Q. Won’t rule number 1 implicitly inline every method?

A. Yes. The compiler is really good at this and can make better decisions at compile- or link-time than humans can. Think of boost or STL or other large header-only libraries. We use them without a second thought.


Q. Above you said, “No” to “Can your write all code like this?” When can you not?

A. There are times where A must know about B and B must know about A. An example is edges and vertices in graphing. When you have a large cycle, get your architects involved. Try to shrink it down to as small as possible. Note that my intent is to protect against introducing accidental cycles. If you have to design one in, think hard about not doing so; talk to more experienced devs. But if it’s unavoidable, then do it but try to put it all in one class or file, if possible.


Q. I’m shipping a .dll.
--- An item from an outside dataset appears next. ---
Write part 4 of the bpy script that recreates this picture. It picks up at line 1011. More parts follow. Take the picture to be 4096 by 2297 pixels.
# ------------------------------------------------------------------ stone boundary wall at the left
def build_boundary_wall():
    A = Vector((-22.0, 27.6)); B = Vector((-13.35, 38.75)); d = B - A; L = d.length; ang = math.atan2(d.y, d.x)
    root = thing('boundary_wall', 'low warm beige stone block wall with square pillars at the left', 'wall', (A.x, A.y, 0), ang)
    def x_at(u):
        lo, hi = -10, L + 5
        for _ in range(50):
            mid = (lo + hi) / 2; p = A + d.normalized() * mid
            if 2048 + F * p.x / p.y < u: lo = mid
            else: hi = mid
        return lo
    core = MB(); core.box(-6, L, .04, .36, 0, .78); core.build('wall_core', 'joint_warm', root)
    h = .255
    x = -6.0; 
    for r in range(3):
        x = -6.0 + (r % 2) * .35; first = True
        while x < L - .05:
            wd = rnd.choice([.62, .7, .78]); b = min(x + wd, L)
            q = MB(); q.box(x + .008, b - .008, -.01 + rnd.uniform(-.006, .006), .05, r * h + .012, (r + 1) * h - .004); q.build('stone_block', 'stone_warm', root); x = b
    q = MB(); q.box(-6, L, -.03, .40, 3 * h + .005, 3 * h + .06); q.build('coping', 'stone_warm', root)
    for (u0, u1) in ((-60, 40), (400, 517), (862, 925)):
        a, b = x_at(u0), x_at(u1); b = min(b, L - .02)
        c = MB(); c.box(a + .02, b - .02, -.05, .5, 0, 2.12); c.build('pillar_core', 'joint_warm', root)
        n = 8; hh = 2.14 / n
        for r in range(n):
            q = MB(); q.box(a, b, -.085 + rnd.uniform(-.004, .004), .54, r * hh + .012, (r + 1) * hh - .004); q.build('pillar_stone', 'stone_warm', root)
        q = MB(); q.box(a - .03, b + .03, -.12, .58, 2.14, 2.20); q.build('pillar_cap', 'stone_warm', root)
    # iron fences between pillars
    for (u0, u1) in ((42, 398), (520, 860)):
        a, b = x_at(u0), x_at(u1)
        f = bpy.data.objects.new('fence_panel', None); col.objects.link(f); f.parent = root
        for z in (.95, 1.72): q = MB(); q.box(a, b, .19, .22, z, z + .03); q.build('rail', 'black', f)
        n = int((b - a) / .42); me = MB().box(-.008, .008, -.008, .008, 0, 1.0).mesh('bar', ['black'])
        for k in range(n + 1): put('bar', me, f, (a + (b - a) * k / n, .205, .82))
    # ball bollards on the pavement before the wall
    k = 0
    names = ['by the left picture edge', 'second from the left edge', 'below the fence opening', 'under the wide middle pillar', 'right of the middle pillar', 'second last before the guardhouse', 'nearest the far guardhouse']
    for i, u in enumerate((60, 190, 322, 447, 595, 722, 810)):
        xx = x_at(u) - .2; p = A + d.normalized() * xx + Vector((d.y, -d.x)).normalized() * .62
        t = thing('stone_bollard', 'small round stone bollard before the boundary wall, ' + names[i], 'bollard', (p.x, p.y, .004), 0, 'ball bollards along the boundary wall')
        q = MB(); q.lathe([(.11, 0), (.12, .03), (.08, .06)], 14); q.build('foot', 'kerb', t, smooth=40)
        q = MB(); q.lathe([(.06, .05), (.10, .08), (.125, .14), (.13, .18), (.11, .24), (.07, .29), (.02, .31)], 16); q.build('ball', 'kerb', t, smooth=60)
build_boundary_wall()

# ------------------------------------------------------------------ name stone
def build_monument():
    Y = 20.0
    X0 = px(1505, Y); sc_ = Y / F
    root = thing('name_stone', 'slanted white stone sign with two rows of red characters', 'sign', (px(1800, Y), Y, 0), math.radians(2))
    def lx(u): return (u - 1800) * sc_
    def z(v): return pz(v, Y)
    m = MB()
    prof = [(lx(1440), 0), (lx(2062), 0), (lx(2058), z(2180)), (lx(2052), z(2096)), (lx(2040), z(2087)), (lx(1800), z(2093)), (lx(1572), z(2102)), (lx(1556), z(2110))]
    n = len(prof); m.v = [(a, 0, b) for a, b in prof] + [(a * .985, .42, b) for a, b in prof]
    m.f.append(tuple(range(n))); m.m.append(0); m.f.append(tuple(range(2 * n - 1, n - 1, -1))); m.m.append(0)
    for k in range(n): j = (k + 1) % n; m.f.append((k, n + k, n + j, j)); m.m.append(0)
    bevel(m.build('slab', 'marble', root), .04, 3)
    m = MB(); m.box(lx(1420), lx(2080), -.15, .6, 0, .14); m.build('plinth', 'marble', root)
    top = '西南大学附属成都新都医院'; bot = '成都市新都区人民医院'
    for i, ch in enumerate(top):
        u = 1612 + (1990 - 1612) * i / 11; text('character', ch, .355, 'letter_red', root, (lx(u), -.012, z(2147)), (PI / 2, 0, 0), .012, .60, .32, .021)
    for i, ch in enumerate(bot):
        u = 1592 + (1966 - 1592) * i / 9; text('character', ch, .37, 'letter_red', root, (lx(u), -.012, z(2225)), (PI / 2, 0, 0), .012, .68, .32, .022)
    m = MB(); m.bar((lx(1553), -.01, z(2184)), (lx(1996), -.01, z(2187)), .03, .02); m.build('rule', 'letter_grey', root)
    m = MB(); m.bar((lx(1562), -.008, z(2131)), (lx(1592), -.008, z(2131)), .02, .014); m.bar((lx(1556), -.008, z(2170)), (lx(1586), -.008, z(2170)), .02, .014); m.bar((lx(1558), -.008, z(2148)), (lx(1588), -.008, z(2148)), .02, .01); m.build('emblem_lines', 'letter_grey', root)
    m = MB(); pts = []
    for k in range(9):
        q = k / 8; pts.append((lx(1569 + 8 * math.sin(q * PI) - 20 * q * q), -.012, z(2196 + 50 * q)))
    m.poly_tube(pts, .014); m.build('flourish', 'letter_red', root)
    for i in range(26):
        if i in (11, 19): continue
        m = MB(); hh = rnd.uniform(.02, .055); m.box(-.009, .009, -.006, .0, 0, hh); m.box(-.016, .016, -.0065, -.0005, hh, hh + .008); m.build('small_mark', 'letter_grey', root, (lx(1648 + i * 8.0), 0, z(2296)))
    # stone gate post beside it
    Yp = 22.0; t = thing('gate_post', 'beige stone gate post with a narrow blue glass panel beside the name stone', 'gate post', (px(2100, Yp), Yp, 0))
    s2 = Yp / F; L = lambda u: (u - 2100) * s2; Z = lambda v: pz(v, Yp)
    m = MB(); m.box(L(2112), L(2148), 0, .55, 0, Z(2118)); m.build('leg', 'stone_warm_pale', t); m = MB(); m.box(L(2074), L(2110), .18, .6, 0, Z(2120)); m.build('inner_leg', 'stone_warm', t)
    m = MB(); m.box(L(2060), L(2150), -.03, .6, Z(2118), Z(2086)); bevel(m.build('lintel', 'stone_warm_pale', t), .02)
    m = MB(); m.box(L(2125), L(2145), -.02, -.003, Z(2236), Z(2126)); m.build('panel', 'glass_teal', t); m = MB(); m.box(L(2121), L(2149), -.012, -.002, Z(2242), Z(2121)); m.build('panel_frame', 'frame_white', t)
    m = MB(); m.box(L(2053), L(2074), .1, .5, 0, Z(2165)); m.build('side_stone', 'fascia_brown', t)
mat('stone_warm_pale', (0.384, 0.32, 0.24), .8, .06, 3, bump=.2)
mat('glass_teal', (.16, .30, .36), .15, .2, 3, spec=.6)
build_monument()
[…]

If I put all code in my headers, I’ll have to ship them.

A. This is the “(well, hardly ever)” part from rule 2. In this case, you pull all your header code into a single .cpp file, with a DllMain function, as well as any exported functions, and wrap the calls to your headers using the PImpl idiom. C++20’s modules might help here, too (though I haven’t tried it yet).


Q. Do you never use .cpp files?

A. For an executable, I have a single .cpp file with main or WinMain that #includes the headers I use. Ditto for a .dll. However, since I TDD all my code, I have lots of unit tests and they all live in .cpp files. Build times are usually blazingly fast, since I usually only have to build a single .cpp file, the one that corresponds to the change I’m making in the header. Very occasionally, I’ll change a leaf-most node and many .cpp files will have to be rebuilt, but it happens quite rarely, as it’s like changing your string class: hopefully not something you do very often.

Conclusion

Go ahead and give it a try, maybe on a small project first. You’ll see cleaner architecture almost immediately, but probably won’t see how much easier the code is to understand until you have about 50k lines of code. But by all means, give it a try.